If the defendant slaughtered animals and sold the edible portion thereof both within the state and without the state, and it was clearly its intention that the edible portion of the animals would be sold in interstate commerce, there could be little question as to the applicability of the Act. However, when the removal of the hides and the offal is merely an incident in the business in which this defendant is engaged and the hides and the offal constitute a very, very small percentage of the value of the animals slaughtered, it would seem that the plaintiff is attempting to “push” the construction of the Act to apply to an incidental part of the business rather than the business itself.

The defendant did not remove the inedible portion from the edible portion for the purpose of placing the inedible portion in interstate commerce, but it removed the inedible from the edible portion as an incident in preparing the edible portion for the market and while the inedible portion was capable of being transported in interstate commerce, there was no intent on the part of the defendant that it should be so transferred.
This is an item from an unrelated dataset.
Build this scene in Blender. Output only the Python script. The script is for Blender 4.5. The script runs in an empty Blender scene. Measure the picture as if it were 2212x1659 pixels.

The edible portion also was capable of being transported in interstate commerce and there is little or no distinction in the manner in which the defendant disposed of the edible portion and the inedible portion. Both were disposed of in intrastate commerce to local purchasers and neither the hides nor the offal started to move in interstate commerce until after the hides had been seasoned and conditioned and then placed with other hides for shipment outside the state, and the offal actually was processed in an entirely different establishment by its purchaser before it was in condition to move in interstate commerce. So the inedible portion, as sold by the defendant, was not in condition for movement in interstate commerce at the time it left its dock.

It is admitted by the defendant that when the hides were sold at its place of business, the probabilities were that they would be sold to some tannery or shipped to some tannery outside the state, and it also inferred that the offal, which was reduced to grease, might be sold to some soap manufacturer outside the state. But it clearly had nothing to do with any interstate commerce feature. No act of any employee was an act in interstate commerce.

The only theory under which the Act could be made applicable would be the extent of its application to “the production of goods for commerce.” The most that could be said is that the defendant separated the inedible portion from the edible portion *874of the animals, which was an act of “servicing” rather than “producing.”

The court, therefore, is of the opinion that the defendant and its employees, under the facts in this case, were not engaged in commerce as the term has been defined in this Act, and that, therefore, the Act is not applicable, and the prayer for injunction is denied.

Findings of fact, conclusions of law, and a form of judgment consistent with this opinion may be prepared. Exception is allowed the plaintiff.